Такое разделение исчезло из наших обществ (хотя и не полностью – отсюда приданное, подарки и т. д.). Тем не менее за всеми надстройками покупки, рынка и частной собственности в нашем выборе предметов, их накоплении, потреблении и обращении с ними всегда необходимо подмечать механизм социальной демонстрации, то есть механизм различения и престижа, который лежит в самой основе системы ценностей и интеграции в иерархический порядок общества. Кула и потлач исчезли, но не их принцип, который мы будем использовать в качестве основания теории предметов. Этот принцип становится, вероятно, все более значимым по мере умножения и дифференциации предметов: дело не в отношении к потребностям и не в потребительной стоимости, а в символической меновой стоимости, в ценности социальной демонстративности, конкуренции и, в конечном счете, классовой дискриминации – вот фундаментальная концептуальная гипотеза социологического анализа «потребления».
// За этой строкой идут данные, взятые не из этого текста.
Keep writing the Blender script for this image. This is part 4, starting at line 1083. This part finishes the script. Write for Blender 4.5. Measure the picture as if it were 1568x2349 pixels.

Демонстративное потребление
Отзвук этой изначальной функции предметов приобретает более общий характер в исследованиях Торстейна Веблена [3] под видом понятия conspicuous waste (демонстративной расточительности, престижной траты или престижного потребления). Веблен показывает, что даже если первоначальной функцией подчиненных классов является работа и производство, они в то же время выполняют функцию демонстрации стэндинга [4] Господина (каковая функция становится единственной, если эти классы содержатся в праздности). Женщины, «люди», челядь также являются показателями статуса. Эти категории людей тоже могут что-то потреблять, но лишь во имя Господина (vicarious consumption), свидетельствуя самой своей праздностью и избыточностью о его величии и богатстве. Их функция, следовательно, относится к экономике не более, нежели функция предметов в куле или в потлаче, являясь на деле функцией учреждения или сохранения иерархического порядка ценностей. В той же перспективе Веблен анализирует существование женщины в патриархальном обществе: точно так же, как раба кормят не для того, чтобы он ел, а для того, чтобы он работал, женщину стараются роскошно одеть не для того, чтобы она была красивой, а для того, чтобы своим великолепием она свидетельствовала о легитимности или социальном превосходстве своего хозяина (таким же образом обстоят дела с «культурой», которая для женщин часто выполняет функцию социального атрибута: культура женщины, особенно в богатых классах, составляет часть наследия той группы, к которой она принадлежит). Это понятие vicarious consumption, «потребления по доверенности» играет ключевую роль: оно подводит нас к фундаментальной теореме потребления, согласно которой потребление не имеет ничего общего с личным наслаждением (хотя женщине, возможно, и нравиться быть красивой), указывая на принудительный социальный институт, который детерминирует различные виды поведения, прежде чем он будет отрефлексирован сознанием социальных агентов.
3
Veblen T. The Theory of the Leisure Class, 1899, фр. пер.: La Theorie de la classe de loisir. Paris: Gallimard, 1969.
4
Английский термин «standing», часто используемый Бодрияйром в обобщенном значении «статуса» и «позиционного положения», здесь передается в русской транслитерации. – Прим. перев.